[Cialug] Select and poll
Andrew Denner
linux-list at upeke.com
Thu Aug 30 14:47:59 UTC 2018
I don't have any experience with GhostBSD and limited with BSD in general,
however it would appear that GhostBSD is a derivative of FreeBSD so I would
start there with their documentation (
https://www.freebsd.org/doc/handbook/firewalls.html)
These other postings and commentary would seem to indicate that PF would be
the firewall you want to use:
https://forums.ghostbsd.org/viewtopic.php?t=762 "My Post-installation
Configuration"
https://forums.ghostbsd.org/viewtopic.php?t=976 "is pf firewall installed
in GhostBSD"
Best of luck! Feel free to report back your results, and as always if you
ever make it up this way, you are more than welcome to present on firewall
configuration at one of our monthly meetings...

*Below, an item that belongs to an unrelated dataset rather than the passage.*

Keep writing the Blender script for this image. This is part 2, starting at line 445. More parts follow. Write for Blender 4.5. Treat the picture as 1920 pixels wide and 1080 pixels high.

On Thu, Aug 30, 2018 at 9:08 AM Brian Wood <woodbrian77 at gmail.com> wrote:
> The docs for select() says:
>
> Under Linux, select() may report a socket file descriptor as
> "ready for reading", while nevertheless a subsequent read
> blocks. This could for example happen when data has arrived
> but upon examination has wrong checksum and is discarded.
> There may be other circumstances in which a file descriptor is
> spuriously reported as ready. Thus it may be safer to use
> O_NONBLOCK on sockets that should not block.
>
> I was thinking that poll() is also similarly afflicted on Linux, but
> the docs for poll() don't mention anything similar. Does anyone
> know if poll() used to have the problem, but no longer does
> or if it does, but the docs fail to mention it?
>
> I was using poll() in this program:
> https://github.com/Ebenezer-group/onwards/blob/master/src/cmw/tiers/genz.cc
>
> but decided I could do without it recently. Part of my
> decision was based on thinking that poll() suffered from
> the same problem as select(). This problem with
> select() has existed for years on LInux. I'm not sure why
> they don't fix it. FreeBSD doesn't have this problem.
>
> Also would like to mention that I recently learned that
> GhostBSD doesn't have any firewall options apparently.
> Recently I started using GhostBSD and have liked it, but
> even more recently found this out. One good thing about
> TrueOS is they incorporate a firewall.
>
>
> Brian
> Ebenezer Enterprises - In G-d we trust.